For that matter, would either Wells or Spengler have found anything remotely commendable, or even rationally intelligible, in Lincoln's speech marking the institution of the national holiday of Thanksgiving? Or even, for that matter, would we - assuming, I mean, we could for a moment put aside these famous authors' identities, and examine both addresses coldly and rationally in the light of our real values, and not just our professed ones? Indeed I suspect we post-Cold Warriors - could we permit ourselves a moment's self-honesty - would have far less trouble understanding and even identifying with Wells and Spengler than with either of our two most celebrated Presidents. Maybe not with the former's very earliest writings, but certainly with their mature and final works. And in particular those works which put forth their most ambitious, dynamic and heroic visions of the human future - or their most misanthropically cynical views of ordinary human beings.
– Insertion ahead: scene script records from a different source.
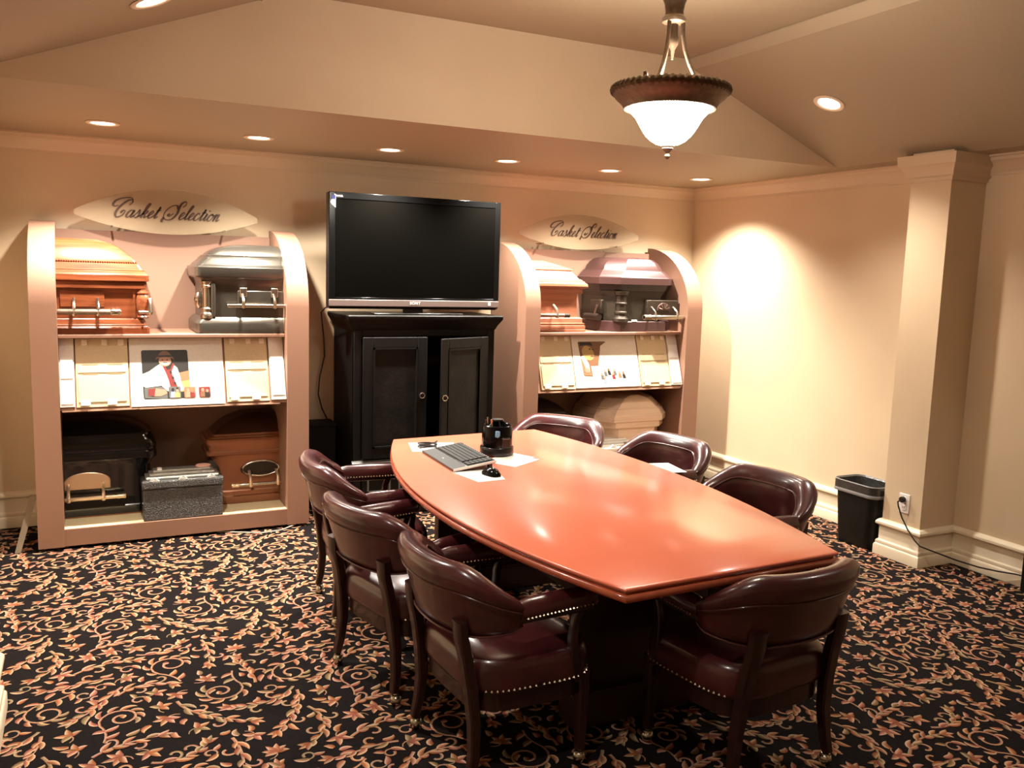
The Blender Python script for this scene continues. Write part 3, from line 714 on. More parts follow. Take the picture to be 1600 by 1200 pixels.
# ---- signs with copperplate lettering
GL = {
 'a': ([[(.74, .80), (.50, 1.0), (.16, .72), (.10, .22), (.34, 0), (.62, .35), (.80, 1.02)], [(.80, 1.02), (.72, .35), (.80, .02), (1.08, .32)]], 1.02),
 's': ([[(0, .12), (.30, .8), (.42, 1.12)], [(.42, 1.12), (.52, .75), (.62, .30), (.38, -.02), (.12, .10)], [(.55, .12), (.82, .32)]], .80),
 'k': ([[(0, .2), (.42, 1.1), (.62, 1.85), (.45, 2.0), (.28, 1.4), (.20, 0)], [(.22, .45), (.48, .98), (.70, .90), (.60, .62), (.34, .52)], [(.34, .52), (.56, .36), (.66, .02), (.98, .30)]], .94),
 'e': ([[(0, .28), (.40, .52), (.56, .86), (.38, 1.02), (.14, .62), (.18, .14), (.40, 0), (.74, .30)]], .70),
 't': ([[(0, .2), (.30, .95), (.42, 1.62)], [(.42, 1.62), (.30, .35), (.40, .02), (.66, .30)], [(.08, 1.10), (.40, 1.08), (.72, 1.16)]], .64),
 'l': ([[(0, .2), (.36, 1.1), (.56, 1.85), (.40, 2.02), (.26, 1.4), (.22, .3), (.34, .02), (.60, .30)]], .56),
 'c': ([[(.60, .80), (.56, .98), (.38, 1.0), (.12, .62), (.16, .14), (.40, 0), (.72, .30)]], .70),
 'i': ([[(0, .22), (.26, 1.0)], [(.26, 1.0), (.20, .32), (.30, .02), (.54, .30)], [(.30, 1.50), (.33, 1.44), (.30, 1.38)]], .50),
 'o': ([[(.50, 1.0), (.18, .75), (.10, .25), (.34, 0), (.64, .30), (.68, .78), (.50, 1.0), (.56, .80), (.86, .82)]], .80),
 'n': ([[(0, .55), (.16, 1.0), (.22, .85), (.16, 0)], [(.18, .30), (.42, .92), (.58, .95), (.56, .35), (.66, .02), (.94, .30)]], .90),
 'C': ([[(1.30, 1.70), (1.55, 1.95), (1.40, 2.40), (.80, 2.20), (.25, 1.35), (.15, .45), (.55, -.02), (1.10, .25), (1.25, .75), (.98, .92), (.75, .55)],
        [(1.62, 2.10), (1.20, 2.62), (.30, 2.62), (-.55, 2.25), (-.72, 1.70), (-.40, 1.42), (.0, 1.55)]], 1.55),
 'S': ([[(1.45, 1.75), (1.72, 2.10), (1.50, 2.55), (1.10, 2.25), (1.05, 1.60), (1.15, .80), (.85, .05), (.20, -.12), (-.35, .25), (-.50, 1.0), (-.10, 1.75), (.55, 1.95), (1.0, 1.45)],
        [(-.30, .25), (-.38, -.15), (-.30, -.45)], [(.25, .75), (.10, .55), (.30, .42), (.70, .80)]], 1.60),
}
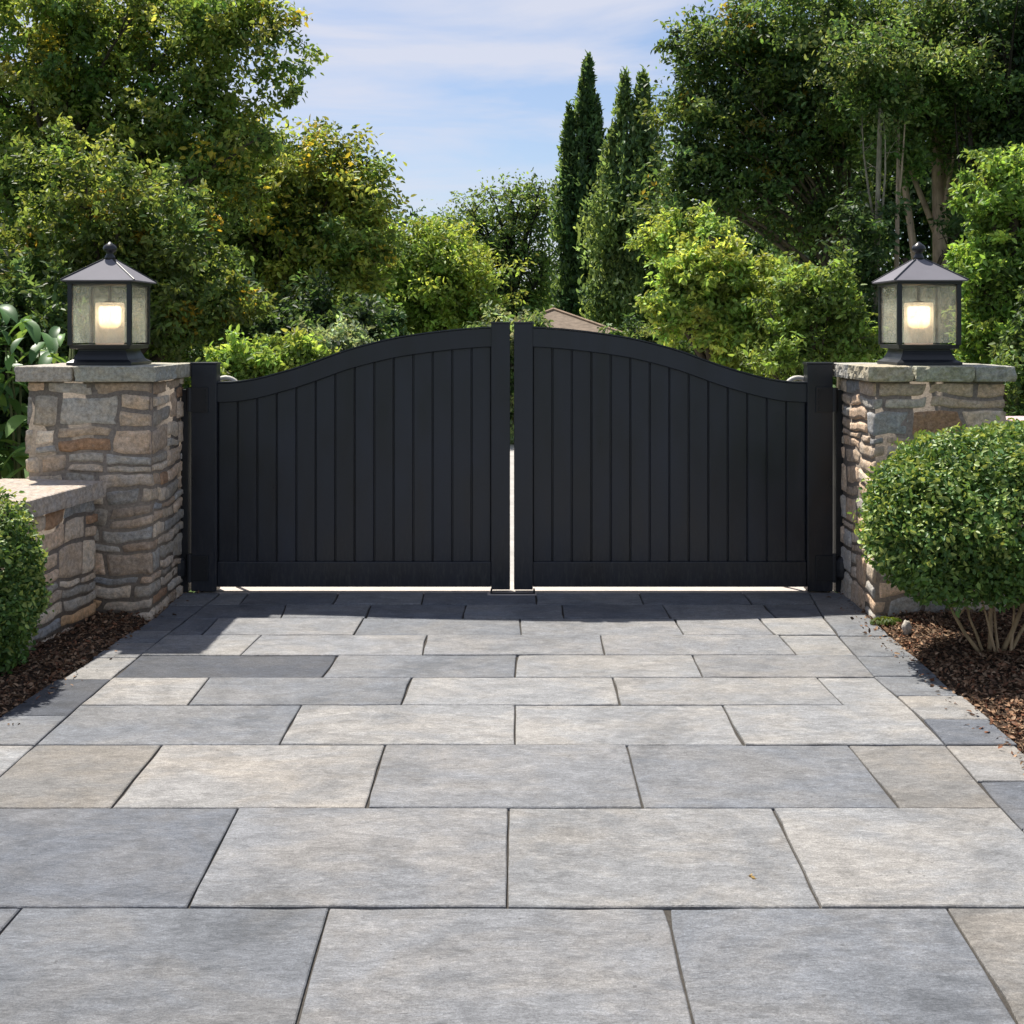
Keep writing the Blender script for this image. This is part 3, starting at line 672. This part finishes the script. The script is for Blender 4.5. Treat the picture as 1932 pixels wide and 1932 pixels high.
# ------------------------------------------------------------------ clipped shrubs
def shrub(name, label, blobs, Y, base_uv, n, leaf_l, pal, seed, stems, tips=(.33, .43, .12), zmin=.03, group=None, thick=.16):
    rg = np.random.default_rng(seed); rd = random.Random(seed)
    bx, by = base_uv; O = np.array([bx, by, 0.0]); s = Y / F
    root = empty(name, tuple(O), label, 'shrub', group)
    B = np.array([(*W(b[0], b[1], Y), b[2] * s, b[4], b[3] * s) for b in blobs])
    B[:, 1] += np.array([b[5] if len(b) > 5 else 0 for b in blobs])
    w = (B[:, 3] * B[:, 5]); w = w / w.sum(); bi = rg.choice(len(B), n, p=w); D = rnd_unit(rg, n)
    lum = np.array([mnoise.fractal(Vector(d * 2.6 + seed + b * 3), 1, 2, 3) for d, b in zip(D, bi)])
    fine_ = np.array([mnoise.noise(Vector(d * 11 + seed)) for d in D])
    dep = rg.random(n) ** 1.7
    r = (1 + .17 * lum + .075 * fine_) - dep * thick / B[bi, 3:].mean(1) + (rg.random(n) < .09) * rg.random(n) * .09
    P = B[bi, :3] + D * B[bi, 3:] * r[:, None]
    inside = np.zeros(n, bool)
    for k in range(len(B)):
        q = ((P - B[k, :3]) / (B[k, 3:] - thick * 1.2)); inside |= (q ** 2).sum(1) < 1
    ok = ~inside & (P[:, 2] > zmin); P = P[ok]; D = D[ok]; dep = dep[ok]; fine_ = fine_[ok]; lum = lum[ok]; n = len(P)
    N = norm(D * .55 + rnd_unit(rg, n) * .85 + np.array([0, 0, .3])); T = norm(D * .7 + rnd_unit(rg, n) * .9 + np.array([0, 0, .25]))
    L = leaf_l * rg.uniform(.6, 1.3, n); C = tones(rg, pal, n) * 1.55 * rg.uniform(.75, 1.25, (n, 1)) * (1 + .25 * lum[:, None])
    tip = (dep < .16) & (rg.random(n) < np.clip(.42 + fine_ * .9, 0, .9)) & (D[:, 2] > -.35); C[tip] = np.array(tips) * rg.uniform(.6, 1.15, (tip.sum(), 1))
    leaf_mesh('foliage', P - O, N, T, L, L * .30, np.clip(C, .004, .6), M_GLOSSLEAF, root, .3, .12)
    # twigs inside the crown
    for (u0, v0, u1, v1, r0) in stems:
        mb = MB(); k = rd.uniform(-.10, .14)
        a = Vector((W(u0, v0, by)[0] - bx, rd.uniform(-.05, .05), -.01)); e = Vector(W(u1, v1, by)) - Vector(O) + Vector((0, k, 0))
        m_ = a.lerp(e, .45) + Vector((rd.uniform(-.03, .03), rd.uniform(-.03, .03), -.01)); ps = [a.lerp(m_, q).lerp(m_.lerp(e, q), q) + Vector((rd.uniform(-.006, .006), 0, 0)) for q in (0, .2, .4, .6, .8, 1)]
        c = rd.choice([(.34, .25, .14), (.40, .29, .17), (.28, .20, .12)])
        mb.tube(ps, [r0 * 1.2, r0, r0 * .9, r0 * .8, r0 * .65, r0 * .5], 8, c)
        e2 = e + Vector((rd.uniform(-.12, .12), rd.uniform(-.08, .08), .2)); mb.tube([ps[4], e2], [r0 * .5, r0 * .3], 6, c)
        b2 = ps[3]; e3 = b2 + Vector((rd.uniform(-.15, .15), rd.uniform(-.1, .1), .18)); mb.tube([b2, b2.lerp(e3, .5), e3], [r0 * .45, r0 * .35, r0 * .2], 6, c)
        mb.build('stem', M_BARK, root, True)
    return root
BOX = [(.050, .105, .024), (.075, .14, .03), (.035, .075, .022), (.06, .12, .04), (.10, .16, .035)]
shrub('clipped_shrub', 'large rounded shrub with bare lower stems in front of the right pillar',
      [(1905, 975, 250, 150, .68, .02), (1790, 1010, 150, 120, .50, 0), (1850, 905, 165, 92, .50, .02), (1730, 975, 92, 100, .36, -.02), (1750, 1045, 90, 75, .36, 0), (1700, 920, 55, 45, .3, 0), (1900, 862, 90, 56, .4, 0), (1965, 872, 110, 68, .45, .05), (1960, 920, 170, 112, .55, .1)], 6.35,
      (2.62, 6.38), 74000, .034, BOX, 71,
      [(1858, 1240, 1778, 1108, .011), (1864, 1240, 1806, 1100, .008), (1870, 1238, 1866, 1096, .013), (1880, 1240, 1884, 1100, .008), (1890, 1238, 1950, 1090, .014),
       (1896, 1240, 1990, 1110, .011), (1876, 1240, 1836, 1090, .007), (1900, 1238, 1924, 1090, .008)])
shrub('clipped_shrub', 'small-leaved boxwood shrub cut off by the frame in front of the left wall',
      [(-50, 1100, 118, 176, .42, .0), (-66, 1180, 116, 110, .42, 0), (-120, 1080, 130, 160, .5, 0)], 6.0,
      (-2.75, 6.0), 42000, .030, BOX, 72, [(-60, 1285, -40, 1150, .012), (-70, 1285, -90, 1150, .012), (-50, 1285, -10, 1160, .010)], thick=.14)

# small things on the ground
rd = random.Random(9)
def pebble(name, label, x, y, z, r, col, cat):
    bm = bmesh.new(); bmesh.ops.create_icosphere(bm, subdivisions=3, radius=1)
    for v in bm.verts:
        k = 1 + mnoise.noise(v.co * 1.6 + Vector((x * 9, y, 0))) * .35; v.co = Vector((v.co.x * r[0] * k, v.co.y * r[1] * k, v.co.z * r[2] * k))
    m = MB(); bm.verts.index_update(); m.add([v.co[:] for v in bm.verts], [[v.index for v in f.verts] for f in bm.faces], col); bm.free()
    o = m.build(name, M_ROCK, None, True); o.location = (x, y, z); tag(o, label, cat); return o
pebble('garden_stone', 'pale upright stone in the mulch near the base of the right pillar', 2.30, 6.86, .04, (.028, .025, .05), (.42, .40, .36), 'stone')
rg = np.random.default_rng(31); n = 260; D = rnd_unit(rg, n); D[:, 2] = np.abs(D[:, 2]) * .8; P = D * np.array([.10, .05, .035]) * rg.random((n, 1)) ** .4
o = leaf_mesh('weed', P, norm(D + np.array([0, 0, .8])), D, np.full(n, .024), np.full(n, .008), tones(rg, LIME, n) * .7, M_LEAF); o.location = (2.27, 7.12, .02)
tag(o, 'low green weed sprouting at the foot of the right pillar', 'weed')
P = np.array([[0, 0, 0.004], [.004, .008, .006]]); lx, ly = G(1417, 1658)
o = leaf_mesh('fallen_leaf', P, np.array([[.3, 0, 1.], [-.3, .2, 1]]), np.array([[1, .4, 0.], [-.3, 1, 0]]), np.array([.028, .022]), np.array([.009, .008]), np.array([[.55, .40, .16], [.5, .36, .15]]), M_LEAF); o.location = (lx, ly, .0015)
tag(o, 'tiny dried yellow leaf lying on a pale driveway slab', 'leaf')

# ------------------------------------------------------------------ low house beyond
t = empty('garden_house', (.75, 22.2, ground_z(22.2)), 'low house with a brown hipped roof showing above the gate', 'house')
bz = ground_z(22.2); m = MB(); m.box((-1.5, -2.1, 0), (1.5, 2.1, 1.52 - bz)); m.build('wall', M_WALL, t)
m = MB(); e = 1.50 - bz; r = 2.15 - bz; a, b, c = 1.75, 2.4, 1.0
vs = [(-a, -b, e), (a, -b, e), (a, b, e), (-a, b, e), (0, -c, r), (0, c, r), (-a, -b, e - .1), (a, -b, e - .1), (a, b, e - .1), (-a, b, e - .1)]
m.add(vs, [(0, 1, 4), (1, 2, 5, 4), (2, 3, 5), (3, 0, 4, 5), (0, 6, 7, 1), (1, 7, 8, 2), (2, 8, 9, 3), (3, 9, 6, 0), (6, 9, 8, 7)]); rf = m.build('roof', M_ROOF, t)
m = MB(); m.tube([(0, -c, r + .01), (0, c, r + .01)], .035, 6)
for q in ((-a, -b), (a, -b), (a, b), (-a, b)): m.tube([(0, -c if q[1] < 0 else c, r + .01), (q[0], q[1], e + .01)], .028, 6)
m.build('ridge_tiles', mat_simple('ridge', (.30, .22, .16), .9), rf)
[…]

What a shame, really, that we can't create the conditions for a truly blind taste test of the merits of these four: Wells, Spengler, Washington and Lincoln. Frankly I'd be amazed if the bulk of our US leaders, from every walk of life, did not find some mix of Wellsian/Spenglerian values a good deal more bracing - rather like a strong iced latte, to say nothing of more relevant to our times and problems - than the tired old admonitions of George and Abe. Neither, I think, should we be too condemning of ourselves, simply because a majority of our movers and shakers find it much easier to honor certain "Founders' values" more in the breach than in the observance. It's hard to remind yourself of the value of, say, humility or prudence, or thankfulness, or even honesty, when you know you've done practically everything on your own, and by practically any means you can muster, foul or fair. And certainly with no help whatever from the likes of history, or tradition, or the cumulative moral wisdom of mankind.

Or none, at any rate, prior to 1776.